首都ニューデリーの大統領宮に到着したスリランカのマイトリパラ・シリセナ大統領夫妻(中央)を出迎える、インドのナレンドラ・モディ首相(右)とプラナブ・ムカジー大統領(左)=2015年2月16日、インド(AP)【拡大】
【国際情勢分析】
スリランカのマイトリパラ・シリセナ大統領(63)がインドを初訪問し、両国関係の再構築に乗り出した。1月の大統領選で、中国への依存を深めたマヒンダ・ラジャパクサ前大統領(69)を破ったシリセナ氏は、大統領就任後初の外遊先にインドを選んだ。来月には中国を訪問する予定で、アジア主要国とのバランス外交を進める意思を鮮明にしている。
新大統領の初外遊先
シリセナ氏は15日にインドに到着し、16日にナレンドラ・モディ印首相(64)と会談した。両国は、核エネルギーの平和利用での協力合意文書に調印し、専門知識などを共有する。
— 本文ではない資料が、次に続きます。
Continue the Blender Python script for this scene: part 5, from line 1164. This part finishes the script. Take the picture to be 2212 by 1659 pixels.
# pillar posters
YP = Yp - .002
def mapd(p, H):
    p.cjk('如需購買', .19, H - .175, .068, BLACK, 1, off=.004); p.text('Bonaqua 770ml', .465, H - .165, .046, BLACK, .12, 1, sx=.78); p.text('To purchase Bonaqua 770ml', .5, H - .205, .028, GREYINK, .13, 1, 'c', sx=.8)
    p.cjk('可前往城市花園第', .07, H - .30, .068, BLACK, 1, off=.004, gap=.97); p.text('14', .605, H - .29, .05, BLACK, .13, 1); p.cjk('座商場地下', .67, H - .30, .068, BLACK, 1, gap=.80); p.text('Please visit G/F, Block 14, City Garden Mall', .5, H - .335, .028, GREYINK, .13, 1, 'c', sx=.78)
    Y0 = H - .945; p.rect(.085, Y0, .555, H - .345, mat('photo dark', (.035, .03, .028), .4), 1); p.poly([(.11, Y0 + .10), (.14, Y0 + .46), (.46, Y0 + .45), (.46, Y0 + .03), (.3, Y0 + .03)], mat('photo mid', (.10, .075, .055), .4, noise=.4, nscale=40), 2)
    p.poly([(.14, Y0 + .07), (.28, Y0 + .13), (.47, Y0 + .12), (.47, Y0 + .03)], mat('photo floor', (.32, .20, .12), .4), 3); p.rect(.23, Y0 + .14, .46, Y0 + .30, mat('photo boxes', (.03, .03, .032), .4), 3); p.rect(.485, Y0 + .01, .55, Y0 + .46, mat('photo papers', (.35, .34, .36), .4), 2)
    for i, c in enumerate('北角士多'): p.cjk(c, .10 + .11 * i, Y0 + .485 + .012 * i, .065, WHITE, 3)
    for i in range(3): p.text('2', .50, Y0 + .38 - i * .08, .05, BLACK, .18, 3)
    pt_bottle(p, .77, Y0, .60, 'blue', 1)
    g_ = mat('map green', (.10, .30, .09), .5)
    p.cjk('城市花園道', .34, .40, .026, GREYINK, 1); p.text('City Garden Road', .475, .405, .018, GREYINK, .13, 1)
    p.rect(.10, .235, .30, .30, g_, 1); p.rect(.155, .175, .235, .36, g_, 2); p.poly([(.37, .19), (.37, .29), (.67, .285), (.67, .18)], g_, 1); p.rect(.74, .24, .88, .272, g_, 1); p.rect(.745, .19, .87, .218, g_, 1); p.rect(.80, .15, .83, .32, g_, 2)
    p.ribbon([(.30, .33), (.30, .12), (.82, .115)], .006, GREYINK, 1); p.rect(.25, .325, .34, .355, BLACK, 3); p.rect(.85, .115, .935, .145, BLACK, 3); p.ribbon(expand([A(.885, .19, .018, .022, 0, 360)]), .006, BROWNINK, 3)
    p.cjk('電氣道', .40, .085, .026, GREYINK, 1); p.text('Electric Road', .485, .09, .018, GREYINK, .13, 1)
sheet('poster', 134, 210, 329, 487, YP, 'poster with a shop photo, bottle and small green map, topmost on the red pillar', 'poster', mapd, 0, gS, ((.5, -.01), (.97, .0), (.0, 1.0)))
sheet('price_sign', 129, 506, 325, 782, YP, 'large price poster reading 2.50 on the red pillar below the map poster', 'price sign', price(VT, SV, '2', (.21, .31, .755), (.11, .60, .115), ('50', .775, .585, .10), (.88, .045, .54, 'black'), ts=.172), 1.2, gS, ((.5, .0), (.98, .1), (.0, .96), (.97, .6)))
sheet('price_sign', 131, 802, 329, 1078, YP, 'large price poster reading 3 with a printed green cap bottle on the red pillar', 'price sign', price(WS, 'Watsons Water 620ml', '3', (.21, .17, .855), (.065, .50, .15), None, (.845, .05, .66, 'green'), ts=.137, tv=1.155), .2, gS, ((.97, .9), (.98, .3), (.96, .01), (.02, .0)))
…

インドはスリランカとポーク海峡をはさんだ対岸のタミルナド州クダンクラムに原子力発電所を持ち、スリランカは、かねて安全性に懸念を表明してきた。
インドとしては、安全管理の知見をスリランカに伝えるとともに、将来、予想されるスリランカの原発建設に協力する足がかりを作り、領土問題などで対立する中国やパキスタンの関与に歯止めをかける狙いがあるとみられる。